Sequeira’s documentary paints a portrait of Bárbara Virgínia and, at the same time, reflects on the process of portraying historically distant characters. In order to achieve that, Sequeira conjures up a diverse set of film strategies. A large portion of the film is narrated by her own voice-over, which is interrupted by a fictionalized interview with Virgínia (based, in part, on interviews and essays written by her), voiced by an actress who also embodies Virgínia, walking around in Oporto’s empty rooms. The film also includes rare archival footage ( Virgínia’s interviews, poetry albums and films) and interviews with family, friends and specialists. But the main dramatic element is the personal road-movie-investigation that leads Sequeira towards Brazil just to arrive a few days before Virgínia’s death. This fusion of historical and personal accounts, factual and fictional evidences, produces a complex image of who this woman was. An image which is as complex as History itself – there is one expression in the film that reflects this perfectly, “the memories of cinema history”. History as something as troublesome as memory, something that needs to be revived from time to time. Who is Bárbara Virginia? is an exercise in memory, so that we can all remember, for a very long time, who Bárbara Virgínia was.
Ricardo Vieira Lisboa
A Comunidade (The Community, 2012), Encounter with Landscape – x3 (2012) and Coup de Grace (2017) by Salomé Lamas
Salomé Lamas’s body of work is one of the most startling artistic journeys in contemporary Portuguese cinema. Only thirty years old, she has directed more than ten short films and two feature films (with a third on the way) in less than a decade. This prolific production that also includes video-installations, theatre and a Phd investigation, ends up taking the form of character-driven narrative in which Lamas is the protagonist. In a way, each of her films adds to the previous in a continuous conversation, sometimes challenging what was said, other times deepening past experiments. Watching these three shorts, one starts having flashbacks (and flashforwards) from her filmography. For instance, the fixed landscape shots and the slow movement of people through it, as the sunlight disappears in Encounters with Landscape (3x) (2012), foreshadow the open shot in Eldorado XXI (2016), the final shot from A Torre (The Tower, 2016) and some of the performance pieces in Ubi Sunt (2017). On the other hand, the way Salomé films and edits interviews in A Comunidade (The Community, 2012) anticipates the almost conceptual use of the talking head in Terra de Ninguém (No Man’s Land, 2012), Le Boudin (2014) and the coral soundtrack of Eldorado XXI.

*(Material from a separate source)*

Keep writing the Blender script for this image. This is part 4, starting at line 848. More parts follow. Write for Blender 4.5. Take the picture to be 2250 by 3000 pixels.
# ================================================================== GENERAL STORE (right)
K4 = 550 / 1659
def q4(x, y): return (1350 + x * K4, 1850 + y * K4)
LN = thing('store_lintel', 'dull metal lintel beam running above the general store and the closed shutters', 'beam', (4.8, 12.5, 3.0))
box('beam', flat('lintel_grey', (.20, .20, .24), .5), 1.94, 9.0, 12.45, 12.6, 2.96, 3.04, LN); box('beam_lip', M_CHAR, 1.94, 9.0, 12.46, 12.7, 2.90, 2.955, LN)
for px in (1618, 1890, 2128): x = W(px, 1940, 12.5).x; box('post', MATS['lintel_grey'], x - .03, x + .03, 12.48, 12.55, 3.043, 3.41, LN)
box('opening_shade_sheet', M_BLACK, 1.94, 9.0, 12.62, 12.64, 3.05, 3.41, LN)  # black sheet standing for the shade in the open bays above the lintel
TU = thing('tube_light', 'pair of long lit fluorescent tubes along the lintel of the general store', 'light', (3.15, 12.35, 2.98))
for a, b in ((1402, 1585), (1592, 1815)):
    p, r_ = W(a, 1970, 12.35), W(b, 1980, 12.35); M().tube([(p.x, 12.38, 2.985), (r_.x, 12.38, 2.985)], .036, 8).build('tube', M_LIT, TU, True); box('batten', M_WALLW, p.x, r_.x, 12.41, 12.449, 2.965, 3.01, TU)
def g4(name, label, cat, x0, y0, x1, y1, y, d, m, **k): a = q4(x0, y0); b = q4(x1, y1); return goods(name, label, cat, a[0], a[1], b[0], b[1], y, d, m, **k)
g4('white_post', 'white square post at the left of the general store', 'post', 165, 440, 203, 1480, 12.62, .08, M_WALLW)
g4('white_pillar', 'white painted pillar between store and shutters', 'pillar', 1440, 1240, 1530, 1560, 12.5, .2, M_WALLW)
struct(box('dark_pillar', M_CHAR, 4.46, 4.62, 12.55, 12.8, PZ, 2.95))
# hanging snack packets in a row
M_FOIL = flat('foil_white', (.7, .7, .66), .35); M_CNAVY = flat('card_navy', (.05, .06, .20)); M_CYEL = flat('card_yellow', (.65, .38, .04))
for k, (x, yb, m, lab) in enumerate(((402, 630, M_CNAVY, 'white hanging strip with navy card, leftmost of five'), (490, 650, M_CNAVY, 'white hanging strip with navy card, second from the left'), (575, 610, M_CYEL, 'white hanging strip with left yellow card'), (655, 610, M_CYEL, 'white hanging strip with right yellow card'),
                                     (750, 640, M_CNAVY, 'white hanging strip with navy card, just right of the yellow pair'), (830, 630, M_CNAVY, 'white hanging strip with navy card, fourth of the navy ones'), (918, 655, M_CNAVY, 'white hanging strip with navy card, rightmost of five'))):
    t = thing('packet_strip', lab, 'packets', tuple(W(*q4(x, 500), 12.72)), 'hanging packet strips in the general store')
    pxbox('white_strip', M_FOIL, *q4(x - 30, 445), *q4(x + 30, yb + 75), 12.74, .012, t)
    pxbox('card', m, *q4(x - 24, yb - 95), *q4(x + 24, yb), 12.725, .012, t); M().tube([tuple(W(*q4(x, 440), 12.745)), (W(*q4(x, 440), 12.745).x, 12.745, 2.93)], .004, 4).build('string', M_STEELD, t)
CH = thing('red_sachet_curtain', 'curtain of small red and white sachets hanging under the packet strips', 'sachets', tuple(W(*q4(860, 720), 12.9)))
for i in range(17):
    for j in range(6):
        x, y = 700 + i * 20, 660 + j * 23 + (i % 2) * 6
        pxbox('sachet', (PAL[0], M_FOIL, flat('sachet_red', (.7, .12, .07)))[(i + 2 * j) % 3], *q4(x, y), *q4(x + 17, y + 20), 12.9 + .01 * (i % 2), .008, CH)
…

Lamas’ most recent, Coup de Grâce (2017), also reveals something implicit in almost all her work: humor. Her cinema of duration, of fixed shots that span for 57 minutes (!) in Eldorado XXI, of complex portraits and the interdisciplinarity between artistic and scientific approaches (video, performance, ethnography, politics, history, etc.) seemed serious and stern (the so called slow cinema was never something very graceful). However, a provocative taste was already perceived in the ways she stretched, to the edge of the unbearable (like all great provocateurs), the filmic structures (a kind of formal humor based on the destruction of working narrative and aesthetic formulas). In 2017, with Ubi Sunt and Coup de Grâce, her humor became clear (although always done with a serious face, like Buster Keaton), exactly when her work dwells into fictional spaces. Not coincidentally, just at the end of Coup de Grâce a surprise disrupts the drama: as if, suddenly, Lamas had been taken by Claire Denis’ Beau Travail (1999), in exotic-karaoke mode – it is certainly not by chance that Gabriel Abrantes (a Portuguese film director better known for his comedies) appears in the film as an extra. Nevertheless, there is a continuation of the director’s productive obsessions: the attention given to spaces, the relationship between human and landscape, minimal choreography, the use of scope, the idea of life as a stage performance and the fantastical portrayal of the real. A complex oeuvre that gets denser with each iteration.